Activists responded to the decision by vowing to continue their mission to disrupt Israel's efforts to limit supplies to the Hamas-controlled territory.

Eight ships, including four cargo vessels, were heading toward Gaza in defiance of a three-year Israeli closure on the sliver of desert territory, home to 1.5 million Palestinians.

"We are planning on going. This is not going to stop us. The boats are already on their way," said Greta Berlin, a spokeswoman for the Free Gaza Movement.

At Wednesday's meeting, ministers decided that the ships would be directed to Ashdod by force if necessary. The activists would be arrested and deported. Cabinet Secretary Zvi Hauser offered a dissenting voice, suggesting that the ships should be allowed to dock in the Strip.

The flotilla is expected to approach Gaza by the weekend. A senior source in Jerusalem said the forum of seven convened to discuss potential negative media fallout abroad if the navy intercepts the ships. The ministers met before Prime Minister Benjamin Netanyahu left on a trip to Europe and North America.

In a bid to produce more favorable coverage, the forum decided to allow foreign journalists aboard Israel Navy ships during the operation.
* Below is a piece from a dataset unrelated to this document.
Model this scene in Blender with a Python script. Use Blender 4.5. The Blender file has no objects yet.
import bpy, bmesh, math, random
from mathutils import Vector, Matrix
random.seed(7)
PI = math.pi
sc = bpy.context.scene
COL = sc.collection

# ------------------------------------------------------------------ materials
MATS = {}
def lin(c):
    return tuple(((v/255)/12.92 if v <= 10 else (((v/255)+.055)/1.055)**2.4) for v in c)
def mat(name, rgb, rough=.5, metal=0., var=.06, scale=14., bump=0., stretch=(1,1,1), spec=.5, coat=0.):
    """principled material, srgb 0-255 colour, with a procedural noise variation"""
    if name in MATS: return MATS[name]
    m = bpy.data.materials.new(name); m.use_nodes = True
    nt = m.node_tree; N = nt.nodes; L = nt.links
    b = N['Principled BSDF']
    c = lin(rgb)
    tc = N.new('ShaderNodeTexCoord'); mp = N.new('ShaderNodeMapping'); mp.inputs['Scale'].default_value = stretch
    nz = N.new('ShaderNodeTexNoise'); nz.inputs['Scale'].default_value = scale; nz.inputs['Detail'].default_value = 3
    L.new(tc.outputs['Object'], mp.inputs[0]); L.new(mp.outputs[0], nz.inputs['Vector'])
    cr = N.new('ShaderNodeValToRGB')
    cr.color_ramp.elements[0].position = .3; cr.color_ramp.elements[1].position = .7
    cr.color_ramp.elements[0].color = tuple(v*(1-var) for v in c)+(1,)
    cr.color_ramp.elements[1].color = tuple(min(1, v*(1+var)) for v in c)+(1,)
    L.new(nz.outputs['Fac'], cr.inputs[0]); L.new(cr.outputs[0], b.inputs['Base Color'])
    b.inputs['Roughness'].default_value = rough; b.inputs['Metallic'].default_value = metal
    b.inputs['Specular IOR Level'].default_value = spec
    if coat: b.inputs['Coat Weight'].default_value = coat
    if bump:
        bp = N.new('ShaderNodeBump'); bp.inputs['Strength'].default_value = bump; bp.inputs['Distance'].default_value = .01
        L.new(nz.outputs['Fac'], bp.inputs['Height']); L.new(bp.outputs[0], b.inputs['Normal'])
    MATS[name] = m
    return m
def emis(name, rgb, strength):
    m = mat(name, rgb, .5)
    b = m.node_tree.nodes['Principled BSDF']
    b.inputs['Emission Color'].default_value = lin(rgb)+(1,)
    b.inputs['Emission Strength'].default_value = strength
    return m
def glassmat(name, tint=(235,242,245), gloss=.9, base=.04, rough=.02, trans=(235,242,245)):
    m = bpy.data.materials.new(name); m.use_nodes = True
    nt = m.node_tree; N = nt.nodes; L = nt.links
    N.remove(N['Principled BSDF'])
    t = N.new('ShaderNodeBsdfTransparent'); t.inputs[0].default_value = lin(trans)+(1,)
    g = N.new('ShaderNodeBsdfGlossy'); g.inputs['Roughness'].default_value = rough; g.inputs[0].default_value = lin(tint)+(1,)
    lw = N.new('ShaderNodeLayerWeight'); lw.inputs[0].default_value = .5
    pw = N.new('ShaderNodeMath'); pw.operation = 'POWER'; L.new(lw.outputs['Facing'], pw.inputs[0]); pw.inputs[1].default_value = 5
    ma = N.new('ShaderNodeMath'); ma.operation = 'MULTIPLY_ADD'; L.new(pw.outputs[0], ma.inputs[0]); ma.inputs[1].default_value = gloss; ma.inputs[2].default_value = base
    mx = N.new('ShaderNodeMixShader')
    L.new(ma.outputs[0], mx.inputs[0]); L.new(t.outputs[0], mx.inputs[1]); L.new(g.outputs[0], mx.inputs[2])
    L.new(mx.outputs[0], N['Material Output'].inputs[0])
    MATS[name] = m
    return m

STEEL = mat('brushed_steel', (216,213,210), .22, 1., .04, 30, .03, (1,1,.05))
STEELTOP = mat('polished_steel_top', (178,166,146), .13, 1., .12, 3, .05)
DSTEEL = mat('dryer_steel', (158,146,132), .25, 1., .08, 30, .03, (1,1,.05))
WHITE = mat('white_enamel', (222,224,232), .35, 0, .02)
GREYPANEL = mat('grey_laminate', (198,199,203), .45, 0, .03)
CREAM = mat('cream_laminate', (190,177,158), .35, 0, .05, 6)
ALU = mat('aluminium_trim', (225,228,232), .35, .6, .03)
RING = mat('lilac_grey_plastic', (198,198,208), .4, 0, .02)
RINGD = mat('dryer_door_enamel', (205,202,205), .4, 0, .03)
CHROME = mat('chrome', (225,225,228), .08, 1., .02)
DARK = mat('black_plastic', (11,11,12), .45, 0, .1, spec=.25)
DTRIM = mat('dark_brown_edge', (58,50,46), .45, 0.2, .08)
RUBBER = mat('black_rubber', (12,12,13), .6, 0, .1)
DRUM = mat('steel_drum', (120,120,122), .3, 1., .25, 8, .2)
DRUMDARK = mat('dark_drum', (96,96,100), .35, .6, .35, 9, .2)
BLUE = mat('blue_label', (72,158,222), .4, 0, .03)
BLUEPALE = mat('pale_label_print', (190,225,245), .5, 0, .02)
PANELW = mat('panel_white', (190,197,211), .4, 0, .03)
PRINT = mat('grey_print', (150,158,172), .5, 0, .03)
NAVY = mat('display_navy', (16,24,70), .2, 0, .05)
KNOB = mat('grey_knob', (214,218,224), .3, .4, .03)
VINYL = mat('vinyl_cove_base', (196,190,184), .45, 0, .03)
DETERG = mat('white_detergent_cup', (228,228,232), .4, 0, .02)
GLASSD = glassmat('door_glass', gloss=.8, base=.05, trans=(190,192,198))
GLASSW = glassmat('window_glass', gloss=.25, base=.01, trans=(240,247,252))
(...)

Defense Minister Ehud Barak surprised his colleagues at the meeting when he described a suggestion by journalist Eitan Haber, who reportedly proposed that the demonstrators be greeted at Ashdod by women soldiers dressed in white. They would give the activists letters destined for Shalit, after which their ships would be allowed to sail on to Gaza.

Another participant suggested that a collection of rockets that had been fired at the Sderot area from Gaza be put on display at Ashdod Port for the activists and foreign media to see.
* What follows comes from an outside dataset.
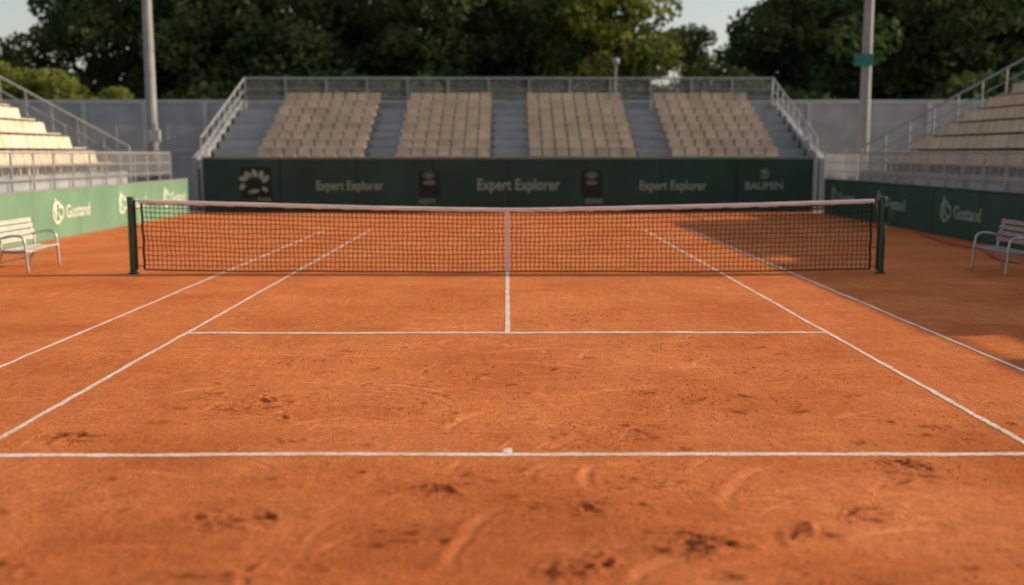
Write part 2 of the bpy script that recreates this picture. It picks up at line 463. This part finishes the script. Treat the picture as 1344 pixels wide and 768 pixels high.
# ------------------------------------------------------------------ benches
def bench(x, y, face, slat, rot=0.0, length=1.55):
    e = empty('park_bench', (x, y, 0), rot)
    e.scale = (face, 1, 1)
    fr = MB()
    for yy in (0.06, length-.06):
        path = smooth_path([(0.02,yy,0),(0.0,yy,.25),(-.015,yy,.50),(-.05,yy,.66),(-.16,yy,.715),(-.34,yy,.70),(-.50,yy,.66)], 6)
        fr.tube(path, .023, 10)
        path = smooth_path([(-.60,yy,0),(-.53,yy,.22),(-.47,yy,.42),(-.53,yy,.72),(-.60,yy,.98)], 6)
        fr.tube(path, .021, 10)
        fr.tube([(-.02,yy,.40),(-.25,yy,.385),(-.475,yy,.40)], .019, 8)
    fr.tube([(-.5,.06,.2),(-.5,length-.06,.2)], .014, 8)
    fr.tube([(-.04,.06,.39),(-.04,length-.06,.39)], .014, 8)
    fr.obj('frame', M_alu, e, smooth=True)
    st = MB()
    for k in range(5):
        st.obox(Matrix.Translation((-.03-.098*k, length/2, .435-.012*math.sin(k*.78))), .078, length, .028)
    st.obj('seat', slat, e, bevel=.006)
    bk = MB()
    for k in range(4):
        t = k/3
        bk.obox(Matrix.Translation((-.475-.085*t, length/2, .60+.115*k)) @ Matrix.Rotation(R(-13), 4, 'Y'), .026, length, .088)
    bk.obj('backrest', slat, e, bevel=.006)
    return e
bench(-9.24, 20.1, 1, M_bench_w)
bench(9.36, 19.5, -1, M_bench_d)

hs = MB()
hs.tube(smooth_path([(11.9,30.5,.03),(11.5,28.6,.03),(11.2,26.5,.03),(11.3,24.9,.03),(10.9,23.6,.03),(10.6,22.4,.03),(10.9,21.4,.03),(11.6,20.6,.03)], 8), .028, 8)
hs.obj('garden_hose', M_hose, smooth=True)

# ------------------------------------------------------------------ text / emblems
def text_mesh(s, size, M, mt, parent, name='lettering', xs=1.0):
    cu = bpy.data.curves.new('t', 'FONT'); cu.body = s; cu.size = size; cu.extrude = .004; cu.offset = size*.018
    cu.align_x = 'CENTER'; cu.align_y = 'CENTER'
    o = bpy.data.objects.new('t', cu); COL.objects.link(o)
    bpy.context.view_layer.update()
    me = bpy.data.meshes.new_from_object(o.evaluated_get(bpy.context.evaluated_depsgraph_get()))
    bpy.data.objects.remove(o)
    me.transform(M @ Matrix.Diagonal((xs, 1, 1, 1)))
    me.materials.clear(); me.materials.append(mt)
    ob = bpy.data.objects.new(name, me); link(ob, parent)
    return ob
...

The Israel Defense Forces expects that the ships will refuse to retreat and there will be a confrontation at sea with the navy. The flotilla is thought to be carrying nearly 800 passengers, including 350 Turkish nationals.

Most of the others are from European countries and the Muslim world.

Among the passengers are 35 parliamentarians and a number of Israeli Arabs, including the head of the Arab Higher Monitoring Committee, Mohammed Zeidan; the head of the northern branch of the Islamic Movement, Raed Salah; and Knesset member Hanin Zuabi (Balad ).